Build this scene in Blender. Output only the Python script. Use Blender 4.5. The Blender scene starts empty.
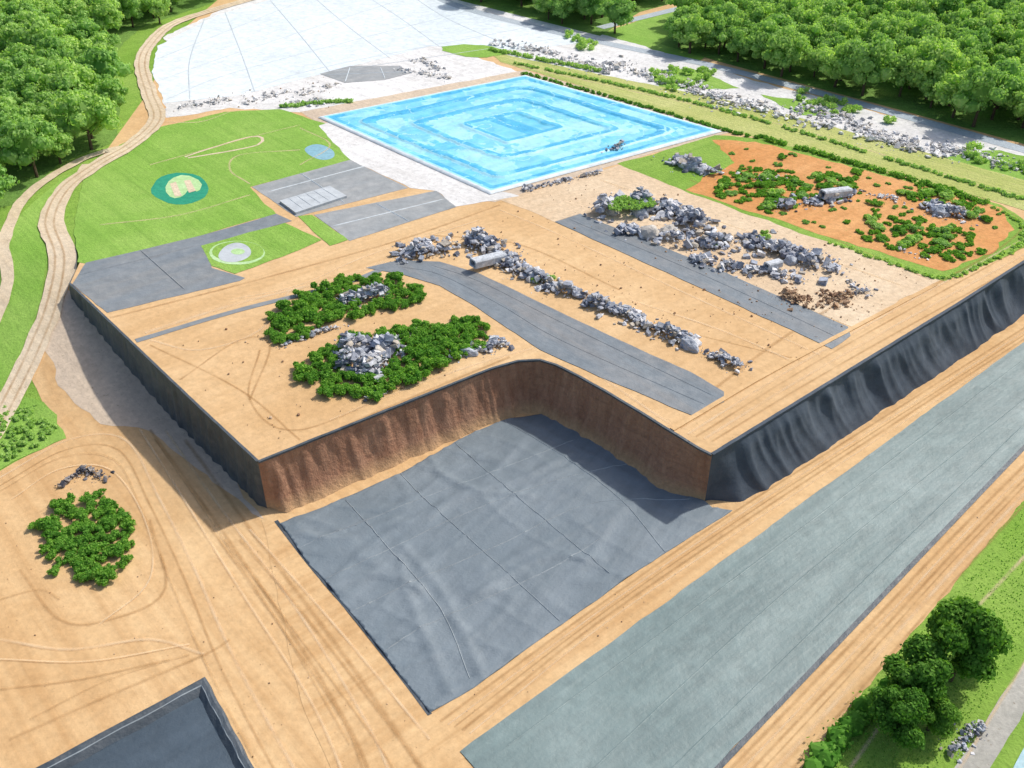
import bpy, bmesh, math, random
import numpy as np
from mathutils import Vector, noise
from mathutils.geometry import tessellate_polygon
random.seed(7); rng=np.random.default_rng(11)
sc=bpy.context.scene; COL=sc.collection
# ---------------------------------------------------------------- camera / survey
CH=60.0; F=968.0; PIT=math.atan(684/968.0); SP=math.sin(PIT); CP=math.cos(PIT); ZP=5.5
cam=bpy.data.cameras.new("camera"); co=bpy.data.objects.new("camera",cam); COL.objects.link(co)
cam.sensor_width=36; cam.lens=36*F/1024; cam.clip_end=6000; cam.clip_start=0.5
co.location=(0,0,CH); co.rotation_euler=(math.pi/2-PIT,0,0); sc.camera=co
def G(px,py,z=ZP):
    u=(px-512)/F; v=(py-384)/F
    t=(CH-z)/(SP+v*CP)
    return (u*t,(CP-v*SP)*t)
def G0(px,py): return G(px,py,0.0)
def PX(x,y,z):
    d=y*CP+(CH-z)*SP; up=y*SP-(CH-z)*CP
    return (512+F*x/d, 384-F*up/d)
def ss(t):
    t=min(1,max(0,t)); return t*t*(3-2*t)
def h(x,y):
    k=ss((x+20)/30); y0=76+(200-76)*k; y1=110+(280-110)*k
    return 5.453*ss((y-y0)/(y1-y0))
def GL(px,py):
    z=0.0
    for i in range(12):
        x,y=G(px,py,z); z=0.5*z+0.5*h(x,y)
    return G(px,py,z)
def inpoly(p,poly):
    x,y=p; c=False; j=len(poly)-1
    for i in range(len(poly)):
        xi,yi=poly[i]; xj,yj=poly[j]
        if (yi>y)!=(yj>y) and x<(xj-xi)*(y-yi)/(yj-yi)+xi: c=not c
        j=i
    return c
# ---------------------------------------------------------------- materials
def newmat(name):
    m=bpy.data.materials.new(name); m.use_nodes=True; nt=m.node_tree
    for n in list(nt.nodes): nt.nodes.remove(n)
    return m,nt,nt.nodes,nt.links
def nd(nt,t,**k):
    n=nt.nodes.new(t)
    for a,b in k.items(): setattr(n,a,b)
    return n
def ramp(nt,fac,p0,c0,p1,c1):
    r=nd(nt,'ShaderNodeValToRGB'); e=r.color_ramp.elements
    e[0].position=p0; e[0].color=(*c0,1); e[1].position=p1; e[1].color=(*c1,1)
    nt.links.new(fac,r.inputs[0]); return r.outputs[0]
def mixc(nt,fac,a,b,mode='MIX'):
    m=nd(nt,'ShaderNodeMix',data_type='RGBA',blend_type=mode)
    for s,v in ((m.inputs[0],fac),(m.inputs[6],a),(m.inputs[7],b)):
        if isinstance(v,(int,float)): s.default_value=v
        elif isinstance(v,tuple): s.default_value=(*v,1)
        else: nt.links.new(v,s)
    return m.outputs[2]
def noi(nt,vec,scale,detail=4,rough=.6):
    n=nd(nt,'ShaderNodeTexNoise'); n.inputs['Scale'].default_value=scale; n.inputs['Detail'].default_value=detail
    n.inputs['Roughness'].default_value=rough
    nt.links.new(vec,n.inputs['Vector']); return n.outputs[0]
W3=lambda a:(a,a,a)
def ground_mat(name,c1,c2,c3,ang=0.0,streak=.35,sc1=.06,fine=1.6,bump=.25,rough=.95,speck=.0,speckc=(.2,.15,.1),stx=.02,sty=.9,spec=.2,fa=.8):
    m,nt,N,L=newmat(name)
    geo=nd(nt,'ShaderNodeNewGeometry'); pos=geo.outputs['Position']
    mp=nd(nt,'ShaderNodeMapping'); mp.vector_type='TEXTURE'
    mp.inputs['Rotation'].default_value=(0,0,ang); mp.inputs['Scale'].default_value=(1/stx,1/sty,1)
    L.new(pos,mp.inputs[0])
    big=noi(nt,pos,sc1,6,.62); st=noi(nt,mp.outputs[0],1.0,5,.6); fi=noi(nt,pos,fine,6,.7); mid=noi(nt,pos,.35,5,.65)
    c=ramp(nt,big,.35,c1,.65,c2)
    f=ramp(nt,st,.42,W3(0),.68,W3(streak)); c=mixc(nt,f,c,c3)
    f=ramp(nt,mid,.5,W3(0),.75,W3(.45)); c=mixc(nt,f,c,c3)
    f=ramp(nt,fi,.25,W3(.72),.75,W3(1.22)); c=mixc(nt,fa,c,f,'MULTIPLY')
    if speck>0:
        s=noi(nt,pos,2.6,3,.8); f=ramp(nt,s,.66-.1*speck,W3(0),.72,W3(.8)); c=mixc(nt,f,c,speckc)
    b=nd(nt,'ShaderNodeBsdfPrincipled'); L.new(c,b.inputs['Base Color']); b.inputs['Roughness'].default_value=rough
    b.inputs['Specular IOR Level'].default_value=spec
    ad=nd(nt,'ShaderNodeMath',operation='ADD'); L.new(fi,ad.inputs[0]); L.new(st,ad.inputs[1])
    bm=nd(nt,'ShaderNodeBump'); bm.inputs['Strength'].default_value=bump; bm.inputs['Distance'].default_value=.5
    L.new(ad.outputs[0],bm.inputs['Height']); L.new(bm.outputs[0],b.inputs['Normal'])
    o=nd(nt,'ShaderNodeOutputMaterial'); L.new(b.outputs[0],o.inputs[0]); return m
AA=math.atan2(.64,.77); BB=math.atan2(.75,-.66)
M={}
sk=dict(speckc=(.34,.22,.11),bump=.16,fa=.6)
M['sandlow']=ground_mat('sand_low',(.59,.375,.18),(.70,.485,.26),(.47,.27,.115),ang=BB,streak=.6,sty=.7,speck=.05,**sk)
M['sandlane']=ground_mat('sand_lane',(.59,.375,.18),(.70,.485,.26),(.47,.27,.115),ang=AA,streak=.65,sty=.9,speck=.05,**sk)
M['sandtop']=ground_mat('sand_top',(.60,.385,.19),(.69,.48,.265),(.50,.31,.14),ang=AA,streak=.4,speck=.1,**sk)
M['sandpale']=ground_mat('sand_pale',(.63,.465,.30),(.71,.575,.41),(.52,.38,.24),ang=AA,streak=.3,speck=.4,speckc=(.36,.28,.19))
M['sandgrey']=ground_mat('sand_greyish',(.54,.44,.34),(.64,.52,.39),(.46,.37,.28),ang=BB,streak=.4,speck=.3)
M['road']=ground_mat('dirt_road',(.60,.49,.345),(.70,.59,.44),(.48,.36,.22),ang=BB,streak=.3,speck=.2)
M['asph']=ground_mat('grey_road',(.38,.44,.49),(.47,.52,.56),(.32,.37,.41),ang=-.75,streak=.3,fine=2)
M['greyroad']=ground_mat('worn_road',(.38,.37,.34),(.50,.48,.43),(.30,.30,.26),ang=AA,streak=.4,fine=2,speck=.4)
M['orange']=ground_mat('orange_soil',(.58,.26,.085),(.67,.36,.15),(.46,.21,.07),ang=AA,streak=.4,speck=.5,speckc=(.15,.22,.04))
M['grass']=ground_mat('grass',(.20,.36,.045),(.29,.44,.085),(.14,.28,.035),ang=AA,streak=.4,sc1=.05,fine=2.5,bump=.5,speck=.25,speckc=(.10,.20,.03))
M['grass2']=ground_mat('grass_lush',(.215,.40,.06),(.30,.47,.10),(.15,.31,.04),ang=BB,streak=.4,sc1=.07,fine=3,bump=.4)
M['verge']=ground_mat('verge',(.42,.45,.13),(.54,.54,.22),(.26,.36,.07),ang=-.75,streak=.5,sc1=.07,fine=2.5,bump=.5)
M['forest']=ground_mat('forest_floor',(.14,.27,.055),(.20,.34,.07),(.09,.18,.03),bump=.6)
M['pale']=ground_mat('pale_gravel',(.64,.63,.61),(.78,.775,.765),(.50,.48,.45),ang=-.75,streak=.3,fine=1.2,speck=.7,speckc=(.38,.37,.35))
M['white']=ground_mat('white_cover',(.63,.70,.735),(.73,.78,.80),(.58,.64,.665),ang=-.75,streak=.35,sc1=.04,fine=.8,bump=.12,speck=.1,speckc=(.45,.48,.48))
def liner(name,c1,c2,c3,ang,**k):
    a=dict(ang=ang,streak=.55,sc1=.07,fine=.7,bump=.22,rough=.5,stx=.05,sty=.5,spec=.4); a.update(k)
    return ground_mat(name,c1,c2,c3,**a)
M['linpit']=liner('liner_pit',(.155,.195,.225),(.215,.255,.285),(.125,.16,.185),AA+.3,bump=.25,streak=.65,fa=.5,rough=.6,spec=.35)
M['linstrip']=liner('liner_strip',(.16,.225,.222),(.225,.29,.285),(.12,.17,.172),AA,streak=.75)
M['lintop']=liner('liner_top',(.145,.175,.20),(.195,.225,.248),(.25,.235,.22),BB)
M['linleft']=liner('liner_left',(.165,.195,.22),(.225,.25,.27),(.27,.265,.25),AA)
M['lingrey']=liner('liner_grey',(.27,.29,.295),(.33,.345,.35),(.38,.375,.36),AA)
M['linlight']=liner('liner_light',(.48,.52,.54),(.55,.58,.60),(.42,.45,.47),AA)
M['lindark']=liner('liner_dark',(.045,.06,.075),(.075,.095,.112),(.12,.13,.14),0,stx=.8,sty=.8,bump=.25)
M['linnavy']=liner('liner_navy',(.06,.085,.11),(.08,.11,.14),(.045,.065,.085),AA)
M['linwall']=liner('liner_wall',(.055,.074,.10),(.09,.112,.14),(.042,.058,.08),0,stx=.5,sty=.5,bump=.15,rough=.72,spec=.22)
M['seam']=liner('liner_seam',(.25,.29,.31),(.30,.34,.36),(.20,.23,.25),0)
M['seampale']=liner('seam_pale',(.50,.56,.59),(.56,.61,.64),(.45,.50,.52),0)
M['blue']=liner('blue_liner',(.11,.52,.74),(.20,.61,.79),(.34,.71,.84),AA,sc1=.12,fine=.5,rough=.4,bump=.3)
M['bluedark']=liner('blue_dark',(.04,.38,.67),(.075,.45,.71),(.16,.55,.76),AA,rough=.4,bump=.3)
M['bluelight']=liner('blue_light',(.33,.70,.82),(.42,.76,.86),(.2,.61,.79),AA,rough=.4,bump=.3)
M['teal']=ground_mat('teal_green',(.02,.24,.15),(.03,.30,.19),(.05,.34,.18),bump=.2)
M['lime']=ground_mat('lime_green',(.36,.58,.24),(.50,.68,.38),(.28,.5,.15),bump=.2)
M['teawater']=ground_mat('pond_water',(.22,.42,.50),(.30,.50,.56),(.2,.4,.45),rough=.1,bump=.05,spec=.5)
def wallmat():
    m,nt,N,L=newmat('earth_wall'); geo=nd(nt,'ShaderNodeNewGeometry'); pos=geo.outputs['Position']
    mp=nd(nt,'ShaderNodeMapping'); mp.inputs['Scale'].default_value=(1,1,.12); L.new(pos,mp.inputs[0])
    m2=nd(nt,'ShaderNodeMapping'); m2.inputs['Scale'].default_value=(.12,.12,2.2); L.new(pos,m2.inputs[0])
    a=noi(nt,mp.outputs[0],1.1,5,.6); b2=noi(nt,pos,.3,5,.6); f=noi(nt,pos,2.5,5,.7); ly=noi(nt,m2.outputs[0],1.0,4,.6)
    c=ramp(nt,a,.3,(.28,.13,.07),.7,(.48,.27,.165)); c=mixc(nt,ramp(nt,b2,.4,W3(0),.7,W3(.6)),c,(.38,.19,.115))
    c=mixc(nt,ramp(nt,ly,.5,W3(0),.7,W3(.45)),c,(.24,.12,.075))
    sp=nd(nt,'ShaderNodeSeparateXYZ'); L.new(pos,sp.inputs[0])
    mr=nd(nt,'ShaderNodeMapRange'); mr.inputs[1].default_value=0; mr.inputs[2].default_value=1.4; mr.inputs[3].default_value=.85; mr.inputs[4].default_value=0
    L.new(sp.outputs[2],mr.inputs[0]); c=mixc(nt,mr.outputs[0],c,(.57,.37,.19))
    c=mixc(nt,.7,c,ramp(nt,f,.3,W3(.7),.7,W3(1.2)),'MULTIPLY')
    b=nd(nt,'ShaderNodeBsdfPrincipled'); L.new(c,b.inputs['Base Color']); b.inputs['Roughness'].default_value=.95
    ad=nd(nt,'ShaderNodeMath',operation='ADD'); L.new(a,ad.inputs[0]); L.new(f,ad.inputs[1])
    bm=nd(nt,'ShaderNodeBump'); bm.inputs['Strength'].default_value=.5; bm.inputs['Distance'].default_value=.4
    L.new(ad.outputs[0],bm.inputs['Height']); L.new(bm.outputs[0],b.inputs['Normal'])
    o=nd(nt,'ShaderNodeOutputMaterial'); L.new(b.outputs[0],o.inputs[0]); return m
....
*EXERCISE INSTRUCTIONS*:
In the listing above, how many lines hold the word "scene"? Give the number and nothing more.

*TASK SOLUTION*:
2